Eppure questo progetto potrebbe dare un futuro diverso all’Africa. Dalla nascita dell'iniziativa la speranza di una nuova vita è diventata infatti più concreta, grazie anche ad una maggiore sicurezza alimentare garantita da terreni più fertili, posti di lavoro legati alla terra e maggiore reddito per le famiglie in grado di portare sia più stabilità nella regione, sia un freno all’emigrazione, ma soprattutto un sogno di pace nei paesi in cui i conflitti continuano ogni giorno a minacciare la popolazione. Come si può leggere nel comunicato sul sito ufficiale del progetto: “la Grande Muraglia Verde non è solo per il Sahel. È un simbolo globale per l'umanità che supera la sua più grande minaccia, il nostro ambiente mutevole. Ci dimostra che se possiamo lavorare con la natura, anche in posti impegnativi come il Sahel, possiamo superare le avversità e costruire un mondo migliore per le generazioni future”.

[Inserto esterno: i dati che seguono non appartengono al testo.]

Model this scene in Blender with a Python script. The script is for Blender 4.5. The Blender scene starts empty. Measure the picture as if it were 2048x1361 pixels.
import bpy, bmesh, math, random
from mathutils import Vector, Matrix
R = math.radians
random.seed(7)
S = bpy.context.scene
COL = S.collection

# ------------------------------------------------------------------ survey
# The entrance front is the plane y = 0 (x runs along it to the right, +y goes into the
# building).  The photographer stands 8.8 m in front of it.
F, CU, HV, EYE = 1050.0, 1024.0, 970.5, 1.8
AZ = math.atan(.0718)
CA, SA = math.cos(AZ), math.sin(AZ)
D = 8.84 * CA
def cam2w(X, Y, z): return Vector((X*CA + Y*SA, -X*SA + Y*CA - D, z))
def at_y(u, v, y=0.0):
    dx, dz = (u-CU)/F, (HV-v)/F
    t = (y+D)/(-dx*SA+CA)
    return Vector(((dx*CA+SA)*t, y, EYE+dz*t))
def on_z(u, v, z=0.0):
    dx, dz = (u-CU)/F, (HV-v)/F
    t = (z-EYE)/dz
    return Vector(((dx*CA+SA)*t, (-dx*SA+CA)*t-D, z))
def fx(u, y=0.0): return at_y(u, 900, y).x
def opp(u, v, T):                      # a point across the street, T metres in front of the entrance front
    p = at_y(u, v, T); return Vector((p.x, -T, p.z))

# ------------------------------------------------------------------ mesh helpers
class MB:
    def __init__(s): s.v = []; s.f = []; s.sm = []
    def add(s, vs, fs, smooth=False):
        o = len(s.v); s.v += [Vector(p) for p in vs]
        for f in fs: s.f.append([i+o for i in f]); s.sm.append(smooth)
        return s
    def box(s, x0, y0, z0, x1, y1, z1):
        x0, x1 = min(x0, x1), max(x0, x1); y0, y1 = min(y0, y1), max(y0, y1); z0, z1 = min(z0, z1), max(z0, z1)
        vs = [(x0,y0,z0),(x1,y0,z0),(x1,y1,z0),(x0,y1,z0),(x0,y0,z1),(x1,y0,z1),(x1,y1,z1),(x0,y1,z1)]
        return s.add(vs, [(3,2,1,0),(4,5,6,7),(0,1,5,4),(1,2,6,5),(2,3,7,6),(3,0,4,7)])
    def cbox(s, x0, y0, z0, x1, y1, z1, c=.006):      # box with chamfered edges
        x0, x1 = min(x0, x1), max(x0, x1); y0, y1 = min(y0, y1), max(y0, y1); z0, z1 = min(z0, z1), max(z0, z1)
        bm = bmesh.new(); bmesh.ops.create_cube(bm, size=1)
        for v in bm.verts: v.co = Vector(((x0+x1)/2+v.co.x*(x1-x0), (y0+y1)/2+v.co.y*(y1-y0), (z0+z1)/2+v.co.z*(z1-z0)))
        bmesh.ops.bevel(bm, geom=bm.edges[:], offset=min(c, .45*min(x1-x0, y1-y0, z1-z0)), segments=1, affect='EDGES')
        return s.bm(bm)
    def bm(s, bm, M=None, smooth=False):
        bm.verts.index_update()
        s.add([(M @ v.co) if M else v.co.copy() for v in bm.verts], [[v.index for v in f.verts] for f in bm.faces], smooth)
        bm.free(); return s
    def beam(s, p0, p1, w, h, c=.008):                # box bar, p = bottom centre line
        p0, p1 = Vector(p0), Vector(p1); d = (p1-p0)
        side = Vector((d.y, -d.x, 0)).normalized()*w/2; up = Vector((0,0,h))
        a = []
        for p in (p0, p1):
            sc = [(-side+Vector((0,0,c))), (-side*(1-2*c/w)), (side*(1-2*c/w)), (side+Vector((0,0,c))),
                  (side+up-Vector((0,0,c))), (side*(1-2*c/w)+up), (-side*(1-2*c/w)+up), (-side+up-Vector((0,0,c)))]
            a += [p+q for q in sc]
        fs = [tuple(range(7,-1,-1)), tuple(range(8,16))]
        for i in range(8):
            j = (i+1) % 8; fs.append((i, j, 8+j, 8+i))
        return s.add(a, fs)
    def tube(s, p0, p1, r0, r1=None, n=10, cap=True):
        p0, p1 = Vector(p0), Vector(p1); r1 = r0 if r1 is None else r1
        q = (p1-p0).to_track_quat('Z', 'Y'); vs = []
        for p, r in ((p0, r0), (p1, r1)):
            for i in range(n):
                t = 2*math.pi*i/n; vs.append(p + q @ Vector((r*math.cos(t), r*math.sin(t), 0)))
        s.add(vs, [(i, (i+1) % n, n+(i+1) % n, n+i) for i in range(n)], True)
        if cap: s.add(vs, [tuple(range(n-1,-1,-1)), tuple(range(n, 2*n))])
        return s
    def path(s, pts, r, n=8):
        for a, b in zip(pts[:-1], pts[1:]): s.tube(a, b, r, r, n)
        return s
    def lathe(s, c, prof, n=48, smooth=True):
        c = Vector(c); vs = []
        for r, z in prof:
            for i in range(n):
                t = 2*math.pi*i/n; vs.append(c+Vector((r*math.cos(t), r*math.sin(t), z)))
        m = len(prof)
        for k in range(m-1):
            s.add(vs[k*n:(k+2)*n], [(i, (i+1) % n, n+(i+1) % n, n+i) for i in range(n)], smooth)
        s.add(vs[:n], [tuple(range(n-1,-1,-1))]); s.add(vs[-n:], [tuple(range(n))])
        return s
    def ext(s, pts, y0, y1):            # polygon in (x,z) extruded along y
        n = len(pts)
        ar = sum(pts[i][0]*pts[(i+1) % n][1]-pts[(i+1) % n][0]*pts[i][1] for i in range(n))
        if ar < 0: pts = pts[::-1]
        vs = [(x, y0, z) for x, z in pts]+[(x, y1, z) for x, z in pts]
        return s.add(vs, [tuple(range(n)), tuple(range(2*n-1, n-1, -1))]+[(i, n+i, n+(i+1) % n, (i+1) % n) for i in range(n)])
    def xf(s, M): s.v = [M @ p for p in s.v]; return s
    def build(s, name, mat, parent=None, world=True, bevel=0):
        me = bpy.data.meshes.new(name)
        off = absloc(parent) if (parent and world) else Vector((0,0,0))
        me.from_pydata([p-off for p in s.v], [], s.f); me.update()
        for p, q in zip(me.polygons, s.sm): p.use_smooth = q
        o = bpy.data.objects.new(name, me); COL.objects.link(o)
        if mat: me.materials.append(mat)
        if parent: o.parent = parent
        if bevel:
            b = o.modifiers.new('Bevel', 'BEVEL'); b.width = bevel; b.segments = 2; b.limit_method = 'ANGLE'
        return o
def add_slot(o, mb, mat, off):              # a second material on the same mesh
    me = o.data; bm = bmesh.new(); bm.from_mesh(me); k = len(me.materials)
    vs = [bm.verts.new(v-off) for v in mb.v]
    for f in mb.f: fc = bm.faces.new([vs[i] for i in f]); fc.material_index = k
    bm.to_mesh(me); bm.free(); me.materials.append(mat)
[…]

Il grande muro, anche se procede molto lentamente e solo il 15% è stato realizzato, è davvero un’opera immensa, maestosa (prevede infatti più di 8 miliardi di dollari per la sua realizzazione totale). Le piante scelte sono alberi di acacia per la loro resistenza e per l’enorme capacità delle sue radici di trattenere acqua nel suolo. Dopo dieci anni dall’avvio dell’iniziativa, è possibile tirare le prime somme. Così pian piano i pozzi che erano rimasti asciutti, si sono riempiti di acqua di nuovo, e intorno agli alberi è ora possibile fare altre colture. Adesso le foglie forniscono il compost necessario, la folta chioma degli alberi trattiene l’umidità dell’ambiente e offre un po’ d’ombra. Nel frattempo, però, la barriera sta davvero fermando il deserto. E rinverdendo i terreni. E riportando l’acqua. Lo dicono i geografi che stanno monitorando il Sahara e il Sahel, lo confermano le fotografie scattate dai radar. Nei paesi dove il progetto procede più spedito, ossia in Senegal ed Etiopia, intanto la desertificazione è stata arginata ed è migliorato lo sviluppo socio-economico delle comunità locali grazie alla creazione di nuove attività redditizie. La “grande muraglia verde” ha inoltre “recuperato” per l’agricoltura più di 20 milioni di ettari di terra degradata in Etiopia, Burkina Faso, Mali, Niger, Nigeria, Senegal e Sudan. Basti pensare che solo in Nigeria, ventimila contadini hanno finalmente un lavoro. Le colture presenti all’interno delle aree verdi sono le più varie: insalata, melanzane, peperoni, arance, cocomeri. Una manna per le comunità locali, che hanno visto l’intervento della cooperazione internazionale, fondamentale per favorire il rinnovamento delle tecniche agricole e il recupero delle coltivazioni autoctone. Un’orto rigoglioso e variopinto fatto di pomodori, melanzane, angurie e ciuffi verdi di lattughe, nonostante non sia questo il tipo di attività immaginato decenni fa in questi luoghi, sembra come un miracolo in quella che era una terra arida e difficile da coltivare (in questo caso prendiamo ad esempio il caso del villaggio di Koyli Alfa in Senegal) ed ora è una fonte importante di reddito per almeno trecento persone. Che questo ambizioso progetto si realizzi è cruciale non solo per l’ambiente e per l’Africa: la Great Green Wall è un simbolo di speranza, e, ad oggi, è la prima vera dimostrazione che gli effetti del cambiamento climatico si possono invertire.